IL TEMPO E LA COSCIENZA
Gary Gibbons, cosmologo presso l’Università di Cambridge afferma: “Noi pensiamo che il tempo sia emerso all’epoca del Big Bang, e se è emerso può anche scomparire.
Io invece sostengo che il tempo sia emerso con la coscienza dell’uomo perché non esiste oggettivamente. Noi lo interpretiamo come un passaggio di stati e lo “matematizziamo” per convenienza pratica, perché ciò ci consente l’osservazione dei fenomeni facendo riferimento ad un modello pre-costituito.
Ma non è così semplice. Ogni fenomeno è osservato dalla nostra coscienza, la quale applica una sua logica: la successione di percezioni dovuta all’evoluzione dei fenomeni che riteniamo “esterni” a noi è parallela agli stati mentali.
Quando osserviamo qualcosa facciamo una inconscia operazione mentale: cerchiamo di distinguerci il più possibile dall’oggetto osservato, e più ci differenziamo, più ci riteniamo obiettivi.
Le variazioni esterne che percepiamo determinano le corrispettive variazioni degli stati d’animo (un giorno forse scopriremo che potrebbe essere anche reciproco, senza scadere nel soggettivismo).
Da osservatori immaginiamo che il nostro centro di appercezione della realtà sia immobile ed invariabile, perché altrimenti come potremmo considerare e misurare un dinamismo esterno se anche quello interno varia continuamente? La coscienza ha un ruolo determinante.
Se proviamo a considerare il moto che noi associamo al fluire del tempo, ci accorgiamo che tutto si muove rispetto a qualcos’altro. Noi rispetto alla superficie terrestre, la terra rispetto al sole, il sole rispetto alle galassie, l’Universo rispetto al Big-Bang.
Possiamo dichiarare con certezza che esiste un punto fermo nello spazio?
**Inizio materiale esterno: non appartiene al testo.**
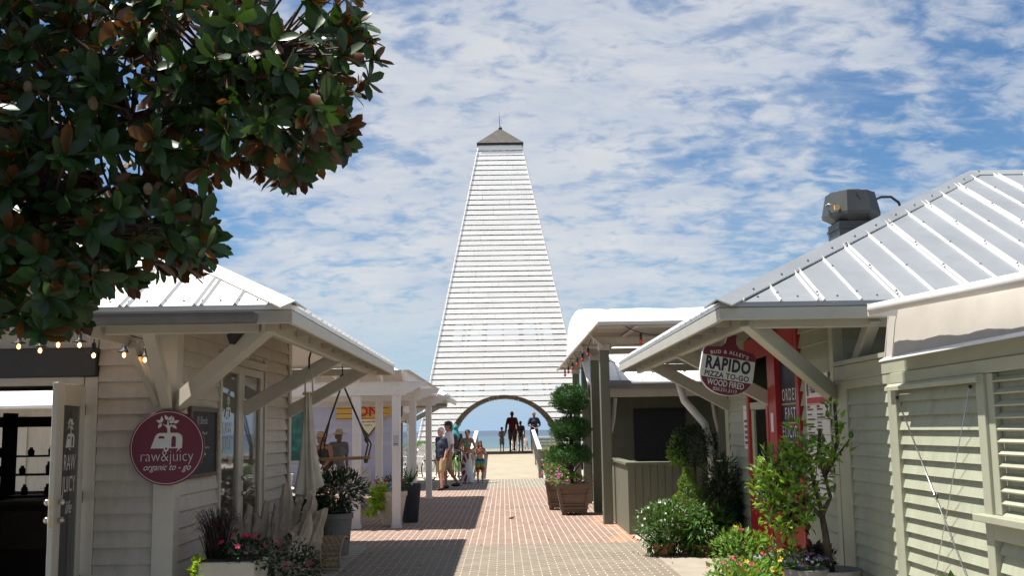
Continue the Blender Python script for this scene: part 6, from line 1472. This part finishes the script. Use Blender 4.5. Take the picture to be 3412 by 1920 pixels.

Il punto fermo è nella nostra coscienza proprio perché è continuamente in sé e non può “esserci” fuori di sé, altrimenti perderebbe le caratteristiche di “coscienza” la quale è legata al continuo tentativo di “soggettivazione” che essa mette in atto per esistere come tale.
Auto-coscienza e soggettivazione sono due facce della stessa medaglia.
Per pensarci come “soggetto” dobbiamo contrapporci all’oggetto in una dialettica senza fine, proprio perché ci accorgiamo che “oggettiviamo” anche ciò che immaginiamo appartenga al “soggetto” nello stesso momento in cui lo pensiamo come tale. Il soggetto puro non è in realtà “pensabile”, altrimenti cade nella dimensione oggettuale.
In pratica la coscienza di ognuno di noi tende alla trascendenza, nel senso che nega ogni forma di oggettività.
Tutto ciò che percepiamo, analizziamo e cataloghiamo è il frutto di questa dialettica, per cui affermare che il tempo inizia con il Big Bang e finisce con il Big Rip (grande strappo) potrebbe essere un no-sense se non abbiamo presente la dialettica della coscienza.